Imagine you can’t get into your email (your password just expired and you need someone in IT to reset it)—it’s late at night and you really need to get a few emails out to your team. You call your IT department and talk with Rita from Arizona (your office is in Philadelphia). She asks you a couple of questions and then tells you that someone will call you back within 5 hours. Even though Rita is profusely empathetic that you can’t get your work done, there is nothing she can do. You hang up, more frustrated than earlier- knowing that you can’t deliver what you had promised all because of a stupid password needing to be reset!

What you’ve just experienced is Rita from the Service Desk.

Service desks essentially are call services. Think of the last time you or one of your kids was really sick, but the doctor’s office was closed. You still called into the doctor and got someone that would notify your doctor of your problem. A service desk works pretty much the same way—they field your computer headache problems and pass them along to someone in the IT department.

Maybe that sounds okay at first, but here are just some of the issues with a service desk:

  • Multiple Points of Contact— When you call in to your service desk, you share your problem with someone trained to take your call, but not to do much more about it. If your problem is urgent, they will call whoever is on-call from your IT department, but that leaves at least two points of contact to solve easy problems.
  • Lack of Technical Knowledge Base— Since service desk workers just field calls—like an operator might—they really cannot help you resolve your issue. You are left to wait until someone with more technical acumen is available to assist.
  • Slow Issue Resolution Time— Because multiple people are involved in identifying and fixing your issues, the amount of time it will take to fix your problem has at least doubled. More frustration and less productivity all because you have a ‘go-between’ rather than a ‘get-it-done’-type worker fielding your after-hours call.
  • Wrong Escalation Path— Often service desk folks don’t even understand who to call for which emergencies. If your IT department has a variety of specialties, the service desk person may try to contact the wrong one. For instance, if you’re having that email login problem at 2 am and the service desk calls your database specialist, they might not be very happy or even able to help! Wrong escalation can result in a waste of your time, but also in disgruntled workers—that very well might be some of your most talented people!

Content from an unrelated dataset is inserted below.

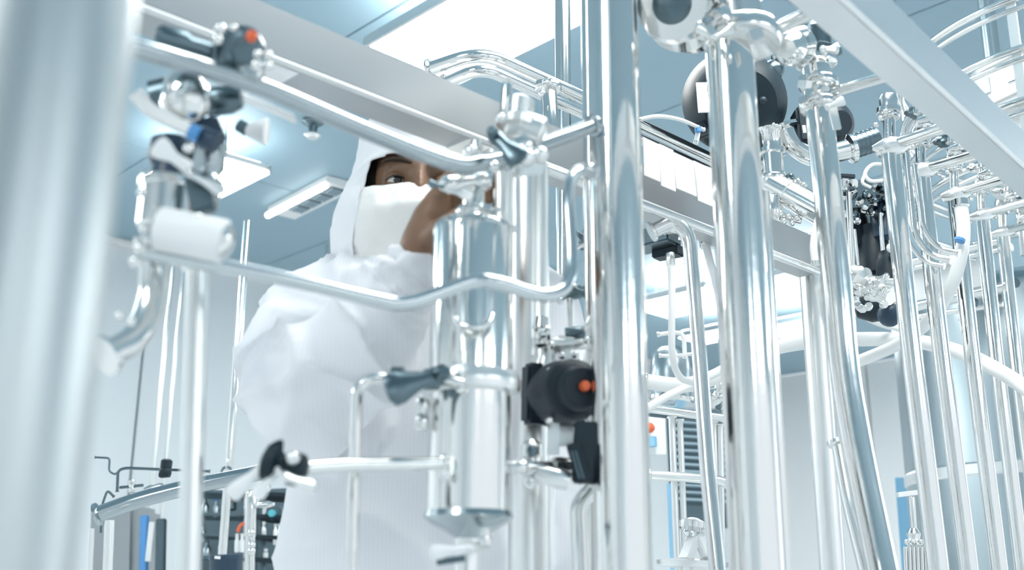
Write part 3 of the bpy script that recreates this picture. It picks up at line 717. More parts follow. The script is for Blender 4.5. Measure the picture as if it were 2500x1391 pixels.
seg(t3, 'tail', SATIN, (1310, 1150, 1.2), (1390, 1175, 1.2), [(14, 0), (22, .3), (26, .7), (22, 1)])
clamp(t3, (1275, 1138, 1.205), Vector((1, .15, 0)), 13*mpp((1275, 1138, 1.205)))
ball(t3, 'wing_knob', STEEL, (1296, 1182, 1.19), 26); ball(t3, 'wing_knob', DARKM, (1300, 1100, 1.18), 30)
# fittings above the actuator
t = thing('pipe_fitting', 'chrome clamp cross with small knobs on top of the round actuator', 'fitting', (1385, 850, 1.3))
seg(t, 'cross_stem', SATIN, (1385, 905, 1.3), (1385, 825, 1.3), [(26, 0), (26, .2), (40, .22), (40, .45), (24, .5), (24, .75), (34, .8), (34, 1)])
seg(t, 'cross_arm', SATIN, (1345, 840, 1.29), (1432, 838, 1.29), [(12, 0), (15, .1), (15, .9), (12, 1)])
for x_, y_ in ((1372, 868), (1404, 866), (1432, 830), (1346, 842)): ball(t, 'knob', STEEL, (x_, y_, 1.27), 18)
cyl(t, 'square_head', DARKM, (1380, 815, 1.29), (1428, 812, 1.29), 34)
lever(t, (1425, 800, 1.27), (1448, 775, 1.27), 26, SATIN)
t = thing('needle_valve', 'tiny chrome needle valve standing on the broad pale pipe', 'valve', (1320, 812, 1.27))
seg(t, 'valve_body', STEEL, (1320, 850, 1.28), (1322, 775, 1.28), [(10, 0), (20, .1), (22, .3), (14, .4), (14, .6), (22, .65), (18, 1)])
seg(t, 'hand_knob', STEEL, (1306, 815, 1.26), (1342, 812, 1.26), [(14, 0), (18, .2), (12, .4), (12, .7), (20, .8), (18, 1)])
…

Now, imagine you have the same problem as above, but when you call in and speak with Lisa, she is able to reset your password on the spot and you have instantaneous access to all of those emails that needed your attention.

How do helpdesks differentiate from service desks?

  • Real-time problem resolution—Since help desk workers are trained in a variety of IT problems, most often, your problem will be fixed while on the phone (for instance over 90% of our help desk calls are fixed within the first call).
  • Single Point of Contact—There’s no keeping track of the line of people you’ve talked with just to fix one simple problem. You have one person that gets you the fix you really need at that moment.
  • Clear Problem Resolution and Escalation Procedures—Our help desk already has processes in place on how to resolve all sorts of problems (this means quicker resolution times!) AND there are set escalation procedures in place in the event that someone from your IT department needs to get involved. We know who to contact and make sure the right specialist on your team is kept up-to-date when bigger issues arise.
  • Clear Ticket Tracking—Unlike inefficient ticket handoffs from service desk that may result in misplaced or undocumented tickets, our help desk has a built-in ticket tracking system that ensures your ticket gets closed.
  • Extensive Technical Knowledge Base—A help desk has a developed and growing knowledge base to ensure your problems get resolved quickly. We have over 18 years of knowledge—that’s thousands of documents—to ensure we can get your users’ problems resolved the first time.

So, Which sounds better to you?

If you’re like most people, you don’t have time to wait on a call service to relay your message to yet someone else. You expect that your computer problems don’t linger—especially if your job depends on them being resolved.